Copy out exactly the lines from the first line of the material below through the line containing "from mathutils.geometry import", and nothing beyond them.

— Begin Listed records —

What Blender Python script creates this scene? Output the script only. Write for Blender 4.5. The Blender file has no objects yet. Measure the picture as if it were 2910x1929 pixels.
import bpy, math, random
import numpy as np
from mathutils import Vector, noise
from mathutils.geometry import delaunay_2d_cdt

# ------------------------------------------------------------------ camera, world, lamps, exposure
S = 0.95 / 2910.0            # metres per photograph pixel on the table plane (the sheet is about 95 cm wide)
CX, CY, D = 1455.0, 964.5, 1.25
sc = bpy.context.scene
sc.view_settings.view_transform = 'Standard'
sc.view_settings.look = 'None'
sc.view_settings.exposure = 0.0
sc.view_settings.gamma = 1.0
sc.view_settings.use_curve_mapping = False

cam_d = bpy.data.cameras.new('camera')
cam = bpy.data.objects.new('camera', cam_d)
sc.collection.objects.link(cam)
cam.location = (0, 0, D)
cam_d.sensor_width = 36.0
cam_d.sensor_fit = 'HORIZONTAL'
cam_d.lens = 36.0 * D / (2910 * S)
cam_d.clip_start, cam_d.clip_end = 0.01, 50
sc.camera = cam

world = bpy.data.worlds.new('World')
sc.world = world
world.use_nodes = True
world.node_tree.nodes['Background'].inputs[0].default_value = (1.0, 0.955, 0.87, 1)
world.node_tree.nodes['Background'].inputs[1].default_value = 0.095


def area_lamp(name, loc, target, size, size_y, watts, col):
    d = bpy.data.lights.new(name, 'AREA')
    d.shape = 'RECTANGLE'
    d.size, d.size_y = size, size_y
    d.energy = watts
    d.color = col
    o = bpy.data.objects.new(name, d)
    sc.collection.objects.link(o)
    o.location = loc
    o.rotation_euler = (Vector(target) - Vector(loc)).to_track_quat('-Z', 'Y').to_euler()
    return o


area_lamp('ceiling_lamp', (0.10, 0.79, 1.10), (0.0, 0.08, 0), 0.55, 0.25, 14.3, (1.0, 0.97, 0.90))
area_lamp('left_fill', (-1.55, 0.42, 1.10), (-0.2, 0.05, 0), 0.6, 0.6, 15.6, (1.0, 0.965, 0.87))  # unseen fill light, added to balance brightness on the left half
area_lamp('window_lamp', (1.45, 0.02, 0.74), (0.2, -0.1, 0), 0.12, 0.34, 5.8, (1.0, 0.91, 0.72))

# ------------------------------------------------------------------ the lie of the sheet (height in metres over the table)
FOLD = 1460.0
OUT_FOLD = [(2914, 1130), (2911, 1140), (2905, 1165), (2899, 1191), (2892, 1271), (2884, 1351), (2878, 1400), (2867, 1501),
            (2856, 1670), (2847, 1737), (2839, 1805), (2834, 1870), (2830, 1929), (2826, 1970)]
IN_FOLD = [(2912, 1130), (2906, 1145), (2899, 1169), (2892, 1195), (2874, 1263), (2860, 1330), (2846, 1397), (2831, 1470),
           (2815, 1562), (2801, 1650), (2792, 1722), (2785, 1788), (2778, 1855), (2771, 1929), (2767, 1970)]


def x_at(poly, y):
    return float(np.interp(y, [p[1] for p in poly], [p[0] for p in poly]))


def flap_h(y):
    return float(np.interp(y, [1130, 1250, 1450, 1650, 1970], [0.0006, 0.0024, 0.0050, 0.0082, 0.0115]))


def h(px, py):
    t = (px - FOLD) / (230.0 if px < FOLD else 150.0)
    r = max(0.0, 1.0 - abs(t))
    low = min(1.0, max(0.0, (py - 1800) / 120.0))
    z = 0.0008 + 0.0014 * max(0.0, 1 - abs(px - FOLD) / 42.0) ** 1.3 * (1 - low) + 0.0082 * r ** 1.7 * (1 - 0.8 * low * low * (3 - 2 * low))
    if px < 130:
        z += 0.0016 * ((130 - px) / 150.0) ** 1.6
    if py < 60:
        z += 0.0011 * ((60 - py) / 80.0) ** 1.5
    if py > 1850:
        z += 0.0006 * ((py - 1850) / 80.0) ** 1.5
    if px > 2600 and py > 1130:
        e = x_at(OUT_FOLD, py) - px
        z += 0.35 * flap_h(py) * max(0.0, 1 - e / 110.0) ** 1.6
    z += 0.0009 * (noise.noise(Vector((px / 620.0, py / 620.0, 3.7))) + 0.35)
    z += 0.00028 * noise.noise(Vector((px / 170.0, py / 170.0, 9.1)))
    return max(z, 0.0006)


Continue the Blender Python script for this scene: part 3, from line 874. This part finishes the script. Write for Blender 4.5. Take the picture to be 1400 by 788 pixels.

— End Listed records —

» **Output of the task**:
What Blender Python script creates this scene? Output the script only. Write for Blender 4.5. The Blender file has no objects yet. Measure the picture as if it were 2910x1929 pixels.
import bpy, math, random
import numpy as np
from mathutils import Vector, noise
from mathutils.geometry import delaunay_2d_cdt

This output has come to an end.